2. Die tarifliche Regelung verletzt den Redakteur weder in seiner durch Art. 12 Abs. 1 GG geschützten Berufsfreiheit noch in seinen Grundrechten auf freie Meinungsäußerung und Pressefreiheit aus Art. 5 Abs. 1 GG. Sie gewährleistet einen Ausgleich der kollidierenden Grundrechtspositionen von Verlag und Redakteur nach dem Grundsatz der praktischen Konkordanz, denn die mit § 13 Ziff. 3 MTV begründete Anzeigepflicht des Redakteurs wird durch § 13 Ziff. 1 Halbs. 2 MTV begrenzt (Rn. 30). Sie setzt ein berechtigtes Interesse des Verlags voraus und entfällt, wenn überwiegend schutzwürdige Interessen des Redakteurs und/oder der Öffentlichkeit an der unmittelbaren Verwertung der Nachricht bestehen (Rn. 39).

3. Private Presseunternehmen stehen miteinander in geistiger und wirtschaftlicher Konkurrenz (Rn. 37). Das Interesse des Verlags, die Unterstützung einer anderen Zeitschrift durch die Verwertung einer Nachricht iSv. § 13 Ziff. 3 MTV in einem Gastbeitrag des angestellten Redakteurs zu vermeiden, überwiegt deshalb regelmäßig das Interesse des Redakteurs an der unmittelbaren Verwertung der Nachricht (Rn. 38 f.).

4. Bei gebotener völkerrechtsfreundlicher Auslegung der Grundrechte vermittelt die Europäische Menschenrechtskonvention (EMRK) einem angestellten Redakteur keinen Schutz, der zu einer einschränkenden Auslegung oder der Nichtanwendung von § 13 Ziff. 3 iVm. § 13 Ziff. 1 MTV führen könnte (Rn. 40 ff.).

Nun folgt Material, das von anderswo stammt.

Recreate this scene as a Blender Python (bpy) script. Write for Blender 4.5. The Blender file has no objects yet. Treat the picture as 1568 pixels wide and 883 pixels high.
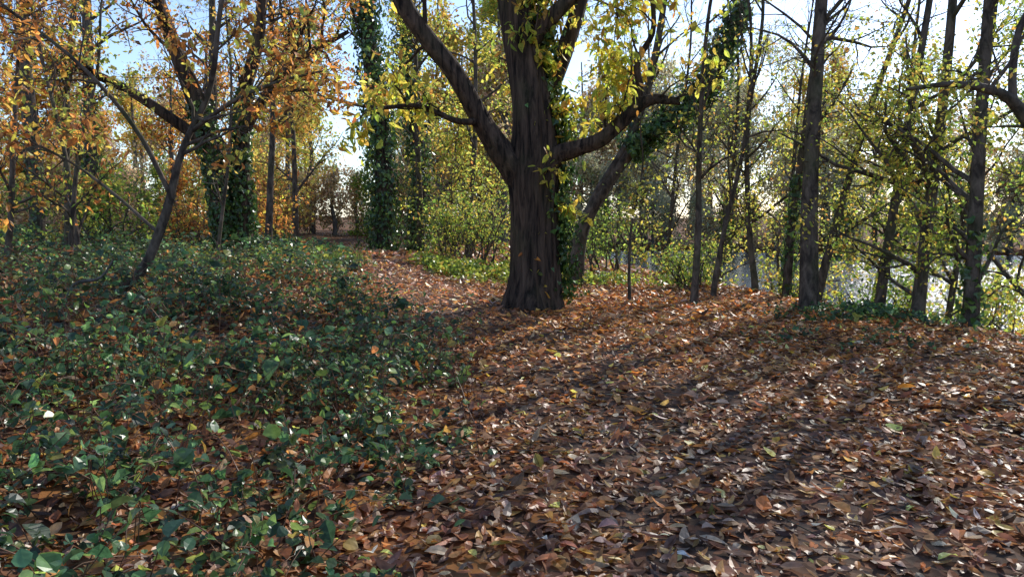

5. Verstößt der Redakteur gegen eine gemäß § 13 Ziff. 3 MTV bestehende Anzeigepflicht, kann dies – unabhängig davon, ob der Verlag die Einwilligung zur beabsichtigten anderweitigen Verwertung der Nachricht versagen könnte – eine Abmahnung rechtfertigen (Rn. 20), denn die tarifliche Regelung soll dem Verlag die Prüfung ermöglichen, ob seine berechtigten Interessen beeinträchtigt werden (Rn. 38).